• Given information

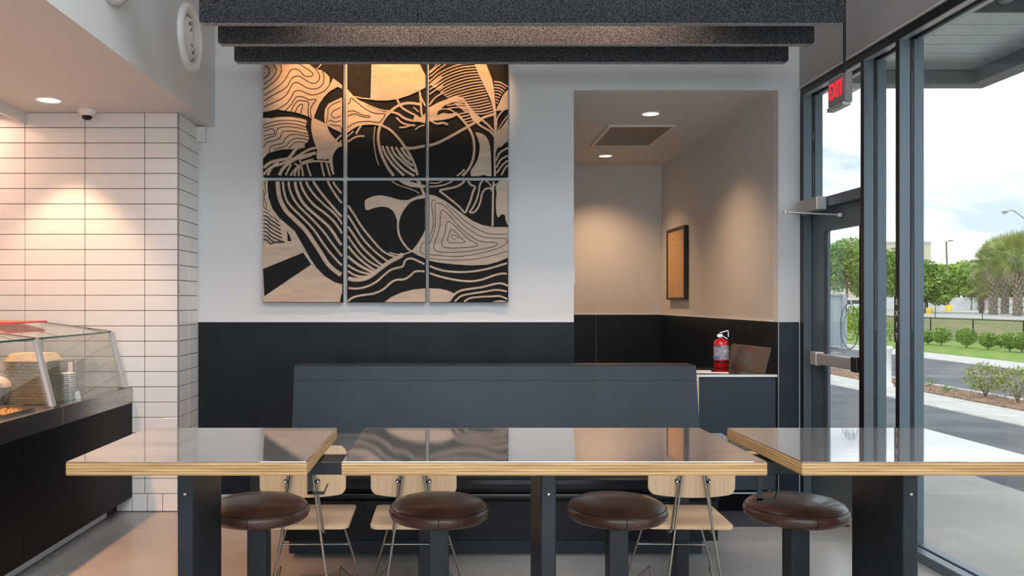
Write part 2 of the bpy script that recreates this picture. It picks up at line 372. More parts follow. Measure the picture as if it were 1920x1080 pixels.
# ------------------------------------------------------------ downlights
def downlight(x, y, z, r, label, power=26, ang=95, target=None, blend=.5):
    t = thing('ceiling_light', label, 'ceiling light', (x, y, z - .004), 'recessed downlights')
    obj('trim_ring', MB().lathe([(r * .78, z + .0), (r * .80, z - .006), (r, z - .008), (r * 1.08, z - .004), (r * 1.08, z)], (x, y, 0), 32, caps=False), 'white', t)
    obj('lens', MB().lathe([(r * .79, z - .003), (r * .5, z - .0035), (1e-5, z - .004)], (x, y, 0), 32, caps=False), 'glow', t)
    spot('downlight_lamp', (x, y, z - .02), target or (x, y, 0), power, ang, blend, WARM, .04)
    return t
downlight(-2.56, 5.286, ZS, .088, 'round recessed downlight glowing in the low soffit, left of the dome camera', 72, 80)
for yy in (4.25, 3.3, 2.4): spot('soffit_lamp', (-2.515, yy, ZS - .02), (-2.40, yy, 0), 190, 76, .5, (1, .45, .21), .03)
downlight(1.672, 6.856, ZA, .085, 'larger round downlight in the alcove ceiling, in front of the square grille', 98, 112, (1.80, 6.95, 0), 1.0)
downlight(1.671, 8.84, ZA, .085, 'smaller round downlight in the alcove ceiling, behind the square grille near the end wall', 98, 112, (1.76, 8.95, 0), 1.0)
# wall-washing spots for the carved panels, hung behind the felt baffles
def track_head(x, y, z, tgt, power, ang):
    side = 'left' if x < -.7 else 'middle' if x < 0 else 'right'
    t = thing('track_light', f'small black spotlight hung above the felt baffles, aimed at the {side} carved panels', 'spotlight', (x, y, ZC), 'art spotlights')
    d = (Vector(tgt) - Vector((x, y, z))).normalized()
    obj('stem', MB().tube([(x, y, ZC), (x, y, z)], .01), 'blacksteel', t)
    obj('lamp_head', MB().tube([Vector((x, y, z)) - d * .09, Vector((x, y, z)) + d * .05], .035, 16), 'blacksteel', t)
    spot('art_spot', Vector((x, y, z)) + d * .07, tgt, power, ang, .7, (1, .50, .19), .03)
track_head(-1.02, 5.25, 3.62, (-.93, 6.08, 2.98), 64, 50)
track_head(-.38, 5.25, 3.62, (-.42, 6.08, 3.03), 76, 50)
track_head(.22, 5.25, 3.62, (.14, 6.08, 3.0), 60, 44)
area('cove_lamp', (-3.35, 5.2, 2.70), (R(0), R(0), 0), .5, .7, 13, (1, .55, .36))
for k, xx in enumerate((-.55, -.1, .35, .8, 1.2)):
    spot('baffle_lamp', (xx, 4.79, 3.42), (xx, 5.08, 3.12), 24, 120, .8, (1, .62, .42), .04)

# ------------------------------------------------------------ felt baffles
for i, (d, a, b, s, pz, lab) in enumerate([(4.035, 331, 1640, 980, 0, 'charcoal felt baffle nearest the viewer, only its lower edge at the top of the picture'),
                                 (4.69, 373, 1582, 980, 0, 'longest looking charcoal felt baffle in view, front one of the three'),
                                 (5.07, 409, 1527, 970, 0, 'middle charcoal felt baffle, its face lit warm brown by a lamp'),
                                 (5.455, 437, 1477, 960, 0, 'rear charcoal felt baffle hanging just in front of the carved panels')]):
    x0 = -1.418; x1 = 2.24; zb_ = 1.44 + 522 * 4.69 / F; xm = (s - VX) * d / F; th = .050
    z_top = zb_ + .30
    t = thing('felt_baffle', lab, 'ceiling baffle', ((x0 + x1) / 2, d + th / 2, zb_), 'acoustic felt baffles')
    for (u, v, ch) in ((x0, xm - .001, -1), (xm + .001, x1, 1)):
        c = .012
        if ch < 0: pts = [(u, d, z_top), (u, d, zb_ + c), (u + c, d, zb_), (v, d, zb_), (v, d, z_top)]
        else: pts = [(u, d, z_top), (u, d, zb_), (v - c, d, zb_), (v, d, zb_ + c), (v, d, z_top)]
        fp = obj('felt_panel', MB().prism(pts, (0, th, 0)), 'felt', t)
        e0, e1 = (u + c, v) if ch < 0 else (u, v - c)
        obj('lit_edge', MB().box(e0, e1, d + .0005, d + th - .0005, zb_ - .0012, zb_ + .0002), 'feltedge', fp)  # underside strip, its paler colour carries light bounced up from the floor
    for xx in (x0 + .4, x1 - .4): obj('hanging_cable', MB().tube([(xx, d + th / 2, z_top), (xx, d + th / 2, ZC)], .002, 6), 'galv', t)

# ------------------------------------------------------------ carved wall panels
YF = 6.05; KA = YF / F
def ax(px): return (px - VX) * KA
def az(py): return H - (py - VY) * KA
CROP = {'TL': (480, 110, 4.694), 'TM': (640, 110, 4.694), 'TR': (790, 110, 4.694), 'BL': (485, 335, 4.594), 'BM': (640, 335, 4.594), 'BR': (795, 335, 4.594)}
def g(*parts):
    out = []
    for tagc, pts in parts:
        ox, oy, s = CROP[tagc]; out += [(ox + x / s, oy + y / s) for x, y in pts]
    return out
def smooth(pts, closed=False, step=2.0):
    n = len(pts); out = []
    if n < 3: 
        a, b = pts; L = math.dist(a, b); k = max(1, int(L / step)); return [(a[0] + (b[0] - a[0]) * i / k, a[1] + (b[1] - a[1]) * i / k) for i in range(k + 1)]
    rng = range(n) if closed else range(n - 1)
    for i in rng:
        p0 = pts[(i - 1) % n] if closed or i > 0 else pts[0]; p1 = pts[i]; p2 = pts[(i + 1) % n]; p3 = pts[(i + 2) % n] if closed or i < n - 2 else pts[n - 1]
        k = max(1, int(math.dist(p1, p2) / step))
        for j in range(k):
            t = j / k
            out.append(tuple(.5 * (2 * p1[c] + (p2[c] - p0[c]) * t + (2 * p0[c] - 5 * p1[c] + 4 * p2[c] - p3[c]) * t * t + (3 * p1[c] - p0[c] - 3 * p2[c] + p3[c]) * t ** 3) for c in (0, 1)))
    if not closed: out.append(pts[-1])
    return out
ART = []   # (kind, pts, width in photo px)
def S(w, *parts): ART.append(('S', smooth(g(*parts)), w / 4.65))
def D(w, *parts): ART.append(('D', smooth(g(*parts)), w * 1.3 / 4.65))
def FL(*parts, sharp=False):
    p = g(*parts); ART.append(('F', p if sharp else smooth(p, True, 2.5), 0))
def HO(*parts, sharp=False):
    p = g(*parts); ART.append(('H', p if sharp else smooth(p, True, 2.5), 0))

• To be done
Except for the pictures, print the data above exactly.

• Finished task
Write part 2 of the bpy script that recreates this picture. It picks up at line 372. More parts follow. Measure the picture as if it were 1920x1080 pixels.
# ------------------------------------------------------------ downlights
def downlight(x, y, z, r, label, power=26, ang=95, target=None, blend=.5):
    t = thing('ceiling_light', label, 'ceiling light', (x, y, z - .004), 'recessed downlights')
    obj('trim_ring', MB().lathe([(r * .78, z + .0), (r * .80, z - .006), (r, z - .008), (r * 1.08, z - .004), (r * 1.08, z)], (x, y, 0), 32, caps=False), 'white', t)
    obj('lens', MB().lathe([(r * .79, z - .003), (r * .5, z - .0035), (1e-5, z - .004)], (x, y, 0), 32, caps=False), 'glow', t)
    spot('downlight_lamp', (x, y, z - .02), target or (x, y, 0), power, ang, blend, WARM, .04)
    return t
downlight(-2.56, 5.286, ZS, .088, 'round recessed downlight glowing in the low soffit, left of the dome camera', 72, 80)
for yy in (4.25, 3.3, 2.4): spot('soffit_lamp', (-2.515, yy, ZS - .02), (-2.40, yy, 0), 190, 76, .5, (1, .45, .21), .03)
downlight(1.672, 6.856, ZA, .085, 'larger round downlight in the alcove ceiling, in front of the square grille', 98, 112, (1.80, 6.95, 0), 1.0)
downlight(1.671, 8.84, ZA, .085, 'smaller round downlight in the alcove ceiling, behind the square grille near the end wall', 98, 112, (1.76, 8.95, 0), 1.0)
# wall-washing spots for the carved panels, hung behind the felt baffles
def track_head(x, y, z, tgt, power, ang):
    side = 'left' if x < -.7 else 'middle' if x < 0 else 'right'
    t = thing('track_light', f'small black spotlight hung above the felt baffles, aimed at the {side} carved panels', 'spotlight', (x, y, ZC), 'art spotlights')
    d = (Vector(tgt) - Vector((x, y, z))).normalized()
    obj('stem', MB().tube([(x, y, ZC), (x, y, z)], .01), 'blacksteel', t)
    obj('lamp_head', MB().tube([Vector((x, y, z)) - d * .09, Vector((x, y, z)) + d * .05], .035, 16), 'blacksteel', t)
    spot('art_spot', Vector((x, y, z)) + d * .07, tgt, power, ang, .7, (1, .50, .19), .03)
track_head(-1.02, 5.25, 3.62, (-.93, 6.08, 2.98), 64, 50)
track_head(-.38, 5.25, 3.62, (-.42, 6.08, 3.03), 76, 50)
track_head(.22, 5.25, 3.62, (.14, 6.08, 3.0), 60, 44)
area('cove_lamp', (-3.35, 5.2, 2.70), (R(0), R(0), 0), .5, .7, 13, (1, .55, .36))
for k, xx in enumerate((-.55, -.1, .35, .8, 1.2)):
    spot('baffle_lamp', (xx, 4.79, 3.42), (xx, 5.08, 3.12), 24, 120, .8, (1, .62, .42), .04)

# ------------------------------------------------------------ felt baffles
for i, (d, a, b, s, pz, lab) in enumerate([(4.035, 331, 1640, 980, 0, 'charcoal felt baffle nearest the viewer, only its lower edge at the top of the picture'),
                                 (4.69, 373, 1582, 980, 0, 'longest looking charcoal felt baffle in view, front one of the three'),
                                 (5.07, 409, 1527, 970, 0, 'middle charcoal felt baffle, its face lit warm brown by a lamp'),
                                 (5.455, 437, 1477, 960, 0, 'rear charcoal felt baffle hanging just in front of the carved panels')]):
    x0 = -1.418; x1 = 2.24; zb_ = 1.44 + 522 * 4.69 / F; xm = (s - VX) * d / F; th = .050
    z_top = zb_ + .30
    t = thing('felt_baffle', lab, 'ceiling baffle', ((x0 + x1) / 2, d + th / 2, zb_), 'acoustic felt baffles')
    for (u, v, ch) in ((x0, xm - .001, -1), (xm + .001, x1, 1)):
        c = .012
        if ch < 0: pts = [(u, d, z_top), (u, d, zb_ + c), (u + c, d, zb_), (v, d, zb_), (v, d, z_top)]
        else: pts = [(u, d, z_top), (u, d, zb_), (v - c, d, zb_), (v, d, zb_ + c), (v, d, z_top)]
        fp = obj('felt_panel', MB().prism(pts, (0, th, 0)), 'felt', t)
        e0, e1 = (u + c, v) if ch < 0 else (u, v - c)
        obj('lit_edge', MB().box(e0, e1, d + .0005, d + th - .0005, zb_ - .0012, zb_ + .0002), 'feltedge', fp)  # underside strip, its paler colour carries light bounced up from the floor
    for xx in (x0 + .4, x1 - .4): obj('hanging_cable', MB().tube([(xx, d + th / 2, z_top), (xx, d + th / 2, ZC)], .002, 6), 'galv', t)

# ------------------------------------------------------------ carved wall panels
YF = 6.05; KA = YF / F
def ax(px): return (px - VX) * KA
def az(py): return H - (py - VY) * KA
CROP = {'TL': (480, 110, 4.694), 'TM': (640, 110, 4.694), 'TR': (790, 110, 4.694), 'BL': (485, 335, 4.594), 'BM': (640, 335, 4.594), 'BR': (795, 335, 4.594)}
def g(*parts):
    out = []
    for tagc, pts in parts:
        ox, oy, s = CROP[tagc]; out += [(ox + x / s, oy + y / s) for x, y in pts]
    return out
def smooth(pts, closed=False, step=2.0):
    n = len(pts); out = []
    if n < 3: 
        a, b = pts; L = math.dist(a, b); k = max(1, int(L / step)); return [(a[0] + (b[0] - a[0]) * i / k, a[1] + (b[1] - a[1]) * i / k) for i in range(k + 1)]
    rng = range(n) if closed else range(n - 1)
    for i in rng:
        p0 = pts[(i - 1) % n] if closed or i > 0 else pts[0]; p1 = pts[i]; p2 = pts[(i + 1) % n]; p3 = pts[(i + 2) % n] if closed or i < n - 2 else pts[n - 1]
        k = max(1, int(math.dist(p1, p2) / step))
        for j in range(k):
            t = j / k
            out.append(tuple(.5 * (2 * p1[c] + (p2[c] - p0[c]) * t + (2 * p0[c] - 5 * p1[c] + 4 * p2[c] - p3[c]) * t * t + (3 * p1[c] - p0[c] - 3 * p2[c] + p3[c]) * t ** 3) for c in (0, 1)))
    if not closed: out.append(pts[-1])
    return out
ART = []   # (kind, pts, width in photo px)
def S(w, *parts): ART.append(('S', smooth(g(*parts)), w / 4.65))
def D(w, *parts): ART.append(('D', smooth(g(*parts)), w * 1.3 / 4.65))
def FL(*parts, sharp=False):
    p = g(*parts); ART.append(('F', p if sharp else smooth(p, True, 2.5), 0))
def HO(*parts, sharp=False):
    p = g(*parts); ART.append(('H', p if sharp else smooth(p, True, 2.5), 0))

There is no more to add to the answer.